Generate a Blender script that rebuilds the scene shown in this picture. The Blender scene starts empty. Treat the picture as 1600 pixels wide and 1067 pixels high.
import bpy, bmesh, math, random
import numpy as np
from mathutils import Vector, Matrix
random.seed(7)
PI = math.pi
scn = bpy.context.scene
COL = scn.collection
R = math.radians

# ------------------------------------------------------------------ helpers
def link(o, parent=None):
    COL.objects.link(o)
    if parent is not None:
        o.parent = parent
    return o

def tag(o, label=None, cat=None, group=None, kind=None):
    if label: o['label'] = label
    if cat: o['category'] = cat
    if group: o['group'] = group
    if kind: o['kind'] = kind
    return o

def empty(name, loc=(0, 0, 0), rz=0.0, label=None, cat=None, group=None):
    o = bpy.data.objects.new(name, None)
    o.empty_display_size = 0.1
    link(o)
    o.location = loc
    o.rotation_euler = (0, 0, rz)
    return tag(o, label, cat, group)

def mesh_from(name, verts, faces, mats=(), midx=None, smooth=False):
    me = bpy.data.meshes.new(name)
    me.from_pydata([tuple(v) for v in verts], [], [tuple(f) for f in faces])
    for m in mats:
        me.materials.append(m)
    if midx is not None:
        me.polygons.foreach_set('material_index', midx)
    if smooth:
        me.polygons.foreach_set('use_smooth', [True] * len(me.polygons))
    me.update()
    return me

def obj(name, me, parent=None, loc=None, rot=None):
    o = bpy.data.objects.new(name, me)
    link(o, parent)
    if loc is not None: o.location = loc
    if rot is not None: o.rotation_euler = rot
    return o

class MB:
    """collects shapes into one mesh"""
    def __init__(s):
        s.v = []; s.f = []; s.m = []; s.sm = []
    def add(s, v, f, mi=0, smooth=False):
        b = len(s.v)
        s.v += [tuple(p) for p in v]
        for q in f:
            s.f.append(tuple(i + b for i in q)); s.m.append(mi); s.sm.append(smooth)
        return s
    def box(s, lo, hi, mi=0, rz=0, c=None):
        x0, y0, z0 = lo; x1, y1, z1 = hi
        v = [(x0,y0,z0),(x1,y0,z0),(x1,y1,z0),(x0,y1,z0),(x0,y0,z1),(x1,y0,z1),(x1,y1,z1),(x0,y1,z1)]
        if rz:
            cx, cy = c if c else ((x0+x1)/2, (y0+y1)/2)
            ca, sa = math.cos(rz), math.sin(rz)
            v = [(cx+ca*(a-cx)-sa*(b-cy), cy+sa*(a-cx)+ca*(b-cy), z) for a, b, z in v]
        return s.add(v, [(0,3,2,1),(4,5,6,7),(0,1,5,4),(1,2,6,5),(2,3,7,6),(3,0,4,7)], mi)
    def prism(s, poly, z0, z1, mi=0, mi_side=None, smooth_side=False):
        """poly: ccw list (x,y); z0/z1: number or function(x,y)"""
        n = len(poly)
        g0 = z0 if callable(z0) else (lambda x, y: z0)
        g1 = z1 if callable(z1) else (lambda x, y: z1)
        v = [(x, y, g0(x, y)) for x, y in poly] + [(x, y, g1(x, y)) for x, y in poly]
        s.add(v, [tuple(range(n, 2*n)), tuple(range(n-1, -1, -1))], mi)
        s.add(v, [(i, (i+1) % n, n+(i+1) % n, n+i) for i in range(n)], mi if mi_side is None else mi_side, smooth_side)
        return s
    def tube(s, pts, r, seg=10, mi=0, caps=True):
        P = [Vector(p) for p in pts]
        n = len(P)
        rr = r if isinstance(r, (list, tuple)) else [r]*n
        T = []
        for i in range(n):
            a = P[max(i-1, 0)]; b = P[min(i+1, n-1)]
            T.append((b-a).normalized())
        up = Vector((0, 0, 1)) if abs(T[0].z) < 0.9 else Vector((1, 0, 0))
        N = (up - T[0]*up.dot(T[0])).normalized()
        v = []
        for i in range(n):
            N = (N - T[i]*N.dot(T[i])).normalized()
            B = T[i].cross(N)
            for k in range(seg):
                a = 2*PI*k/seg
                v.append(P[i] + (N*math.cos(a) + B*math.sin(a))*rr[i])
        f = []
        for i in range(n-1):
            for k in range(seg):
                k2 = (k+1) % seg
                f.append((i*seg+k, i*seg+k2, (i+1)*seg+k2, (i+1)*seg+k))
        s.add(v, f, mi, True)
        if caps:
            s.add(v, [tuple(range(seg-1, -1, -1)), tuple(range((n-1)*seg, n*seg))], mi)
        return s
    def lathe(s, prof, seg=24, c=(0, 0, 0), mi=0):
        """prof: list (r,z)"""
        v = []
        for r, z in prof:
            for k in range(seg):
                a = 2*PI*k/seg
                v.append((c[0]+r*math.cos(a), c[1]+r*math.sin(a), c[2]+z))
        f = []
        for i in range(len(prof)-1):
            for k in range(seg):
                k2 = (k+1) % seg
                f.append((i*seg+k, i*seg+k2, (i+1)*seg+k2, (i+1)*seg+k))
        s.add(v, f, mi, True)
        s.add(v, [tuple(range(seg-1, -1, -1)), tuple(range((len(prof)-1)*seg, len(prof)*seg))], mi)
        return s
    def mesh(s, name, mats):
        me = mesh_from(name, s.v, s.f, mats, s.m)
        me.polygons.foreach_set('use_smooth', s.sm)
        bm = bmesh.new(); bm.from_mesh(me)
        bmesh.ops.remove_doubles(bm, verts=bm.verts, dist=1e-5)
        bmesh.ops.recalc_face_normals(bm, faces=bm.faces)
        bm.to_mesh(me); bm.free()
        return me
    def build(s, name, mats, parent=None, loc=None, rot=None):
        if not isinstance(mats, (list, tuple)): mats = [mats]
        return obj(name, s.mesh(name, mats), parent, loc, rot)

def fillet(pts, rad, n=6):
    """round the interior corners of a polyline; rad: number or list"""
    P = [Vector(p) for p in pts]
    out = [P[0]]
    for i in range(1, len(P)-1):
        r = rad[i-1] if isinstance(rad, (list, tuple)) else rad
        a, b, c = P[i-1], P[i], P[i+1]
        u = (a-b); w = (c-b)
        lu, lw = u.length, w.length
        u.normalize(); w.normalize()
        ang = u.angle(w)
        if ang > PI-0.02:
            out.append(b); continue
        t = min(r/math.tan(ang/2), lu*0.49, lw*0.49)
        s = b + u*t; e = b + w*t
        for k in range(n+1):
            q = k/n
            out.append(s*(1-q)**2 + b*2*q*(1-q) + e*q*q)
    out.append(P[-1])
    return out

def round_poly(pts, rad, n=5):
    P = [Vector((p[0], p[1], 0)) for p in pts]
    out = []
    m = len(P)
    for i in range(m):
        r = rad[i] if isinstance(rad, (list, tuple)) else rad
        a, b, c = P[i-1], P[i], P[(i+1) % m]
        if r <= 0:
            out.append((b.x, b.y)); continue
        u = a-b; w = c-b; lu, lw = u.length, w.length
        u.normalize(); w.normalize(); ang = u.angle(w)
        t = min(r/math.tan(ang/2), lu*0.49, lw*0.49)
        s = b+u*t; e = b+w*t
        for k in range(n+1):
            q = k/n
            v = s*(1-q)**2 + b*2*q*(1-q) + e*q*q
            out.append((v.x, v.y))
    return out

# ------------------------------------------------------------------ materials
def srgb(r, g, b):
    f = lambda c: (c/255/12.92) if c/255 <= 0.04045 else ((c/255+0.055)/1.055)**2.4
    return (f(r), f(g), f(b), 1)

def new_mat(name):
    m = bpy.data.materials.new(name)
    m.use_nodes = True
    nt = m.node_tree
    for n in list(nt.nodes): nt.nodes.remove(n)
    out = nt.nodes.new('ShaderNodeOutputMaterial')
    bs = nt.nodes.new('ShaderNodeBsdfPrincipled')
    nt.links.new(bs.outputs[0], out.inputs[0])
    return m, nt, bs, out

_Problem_
Write down every line of the data exactly as it appears above.

_Output for this exercise_
Generate a Blender script that rebuilds the scene shown in this picture. The Blender scene starts empty. Treat the picture as 1600 pixels wide and 1067 pixels high.
import bpy, bmesh, math, random
import numpy as np
from mathutils import Vector, Matrix
random.seed(7)
PI = math.pi
scn = bpy.context.scene
COL = scn.collection
R = math.radians

# ------------------------------------------------------------------ helpers
def link(o, parent=None):
    COL.objects.link(o)
    if parent is not None:
        o.parent = parent
    return o

def tag(o, label=None, cat=None, group=None, kind=None):
    if label: o['label'] = label
    if cat: o['category'] = cat
    if group: o['group'] = group
    if kind: o['kind'] = kind
    return o

def empty(name, loc=(0, 0, 0), rz=0.0, label=None, cat=None, group=None):
    o = bpy.data.objects.new(name, None)
    o.empty_display_size = 0.1
    link(o)
    o.location = loc
    o.rotation_euler = (0, 0, rz)
    return tag(o, label, cat, group)

def mesh_from(name, verts, faces, mats=(), midx=None, smooth=False):
    me = bpy.data.meshes.new(name)
    me.from_pydata([tuple(v) for v in verts], [], [tuple(f) for f in faces])
    for m in mats:
        me.materials.append(m)
    if midx is not None:
        me.polygons.foreach_set('material_index', midx)
    if smooth:
        me.polygons.foreach_set('use_smooth', [True] * len(me.polygons))
    me.update()
    return me

def obj(name, me, parent=None, loc=None, rot=None):
    o = bpy.data.objects.new(name, me)
    link(o, parent)
    if loc is not None: o.location = loc
    if rot is not None: o.rotation_euler = rot
    return o

class MB:
    """collects shapes into one mesh"""
    def __init__(s):
        s.v = []; s.f = []; s.m = []; s.sm = []
    def add(s, v, f, mi=0, smooth=False):
        b = len(s.v)
        s.v += [tuple(p) for p in v]
        for q in f:
            s.f.append(tuple(i + b for i in q)); s.m.append(mi); s.sm.append(smooth)
        return s
    def box(s, lo, hi, mi=0, rz=0, c=None):
        x0, y0, z0 = lo; x1, y1, z1 = hi
        v = [(x0,y0,z0),(x1,y0,z0),(x1,y1,z0),(x0,y1,z0),(x0,y0,z1),(x1,y0,z1),(x1,y1,z1),(x0,y1,z1)]
        if rz:
            cx, cy = c if c else ((x0+x1)/2, (y0+y1)/2)
            ca, sa = math.cos(rz), math.sin(rz)
            v = [(cx+ca*(a-cx)-sa*(b-cy), cy+sa*(a-cx)+ca*(b-cy), z) for a, b, z in v]
        return s.add(v, [(0,3,2,1),(4,5,6,7),(0,1,5,4),(1,2,6,5),(2,3,7,6),(3,0,4,7)], mi)
    def prism(s, poly, z0, z1, mi=0, mi_side=None, smooth_side=False):
        """poly: ccw list (x,y); z0/z1: number or function(x,y)"""
        n = len(poly)
        g0 = z0 if callable(z0) else (lambda x, y: z0)
        g1 = z1 if callable(z1) else (lambda x, y: z1)
        v = [(x, y, g0(x, y)) for x, y in poly] + [(x, y, g1(x, y)) for x, y in poly]
        s.add(v, [tuple(range(n, 2*n)), tuple(range(n-1, -1, -1))], mi)
        s.add(v, [(i, (i+1) % n, n+(i+1) % n, n+i) for i in range(n)], mi if mi_side is None else mi_side, smooth_side)
        return s
    def tube(s, pts, r, seg=10, mi=0, caps=True):
        P = [Vector(p) for p in pts]
        n = len(P)
        rr = r if isinstance(r, (list, tuple)) else [r]*n
        T = []
        for i in range(n):
            a = P[max(i-1, 0)]; b = P[min(i+1, n-1)]
            T.append((b-a).normalized())
        up = Vector((0, 0, 1)) if abs(T[0].z) < 0.9 else Vector((1, 0, 0))
        N = (up - T[0]*up.dot(T[0])).normalized()
        v = []
        for i in range(n):
            N = (N - T[i]*N.dot(T[i])).normalized()
            B = T[i].cross(N)
            for k in range(seg):
                a = 2*PI*k/seg
                v.append(P[i] + (N*math.cos(a) + B*math.sin(a))*rr[i])
        f = []
        for i in range(n-1):
            for k in range(seg):
                k2 = (k+1) % seg
                f.append((i*seg+k, i*seg+k2, (i+1)*seg+k2, (i+1)*seg+k))
        s.add(v, f, mi, True)
        if caps:
            s.add(v, [tuple(range(seg-1, -1, -1)), tuple(range((n-1)*seg, n*seg))], mi)
        return s
    def lathe(s, prof, seg=24, c=(0, 0, 0), mi=0):
        """prof: list (r,z)"""
        v = []
        for r, z in prof:
            for k in range(seg):
                a = 2*PI*k/seg
                v.append((c[0]+r*math.cos(a), c[1]+r*math.sin(a), c[2]+z))
        f = []
        for i in range(len(prof)-1):
            for k in range(seg):
                k2 = (k+1) % seg
                f.append((i*seg+k, i*seg+k2, (i+1)*seg+k2, (i+1)*seg+k))
        s.add(v, f, mi, True)
        s.add(v, [tuple(range(seg-1, -1, -1)), tuple(range((len(prof)-1)*seg, len(prof)*seg))], mi)
        return s
    def mesh(s, name, mats):
        me = mesh_from(name, s.v, s.f, mats, s.m)
        me.polygons.foreach_set('use_smooth', s.sm)
        bm = bmesh.new(); bm.from_mesh(me)
        bmesh.ops.remove_doubles(bm, verts=bm.verts, dist=1e-5)
        bmesh.ops.recalc_face_normals(bm, faces=bm.faces)
        bm.to_mesh(me); bm.free()
        return me
    def build(s, name, mats, parent=None, loc=None, rot=None):
        if not isinstance(mats, (list, tuple)): mats = [mats]
        return obj(name, s.mesh(name, mats), parent, loc, rot)

def fillet(pts, rad, n=6):
    """round the interior corners of a polyline; rad: number or list"""
    P = [Vector(p) for p in pts]
    out = [P[0]]
    for i in range(1, len(P)-1):
        r = rad[i-1] if isinstance(rad, (list, tuple)) else rad
        a, b, c = P[i-1], P[i], P[i+1]
        u = (a-b); w = (c-b)
        lu, lw = u.length, w.length
        u.normalize(); w.normalize()
        ang = u.angle(w)
        if ang > PI-0.02:
            out.append(b); continue
        t = min(r/math.tan(ang/2), lu*0.49, lw*0.49)
        s = b + u*t; e = b + w*t
        for k in range(n+1):
            q = k/n
            out.append(s*(1-q)**2 + b*2*q*(1-q) + e*q*q)
    out.append(P[-1])
    return out

def round_poly(pts, rad, n=5):
    P = [Vector((p[0], p[1], 0)) for p in pts]
    out = []
    m = len(P)
    for i in range(m):
        r = rad[i] if isinstance(rad, (list, tuple)) else rad
        a, b, c = P[i-1], P[i], P[(i+1) % m]
        if r <= 0:
            out.append((b.x, b.y)); continue
        u = a-b; w = c-b; lu, lw = u.length, w.length
        u.normalize(); w.normalize(); ang = u.angle(w)
        t = min(r/math.tan(ang/2), lu*0.49, lw*0.49)
        s = b+u*t; e = b+w*t
        for k in range(n+1):
            q = k/n
            v = s*(1-q)**2 + b*2*q*(1-q) + e*q*q
            out.append((v.x, v.y))
    return out

# ------------------------------------------------------------------ materials
def srgb(r, g, b):
    f = lambda c: (c/255/12.92) if c/255 <= 0.04045 else ((c/255+0.055)/1.055)**2.4
    return (f(r), f(g), f(b), 1)

def new_mat(name):
    m = bpy.data.materials.new(name)
    m.use_nodes = True
    nt = m.node_tree
    for n in list(nt.nodes): nt.nodes.remove(n)
    out = nt.nodes.new('ShaderNodeOutputMaterial')
    bs = nt.nodes.new('ShaderNodeBsdfPrincipled')
    nt.links.new(bs.outputs[0], out.inputs[0])
    return m, nt, bs, out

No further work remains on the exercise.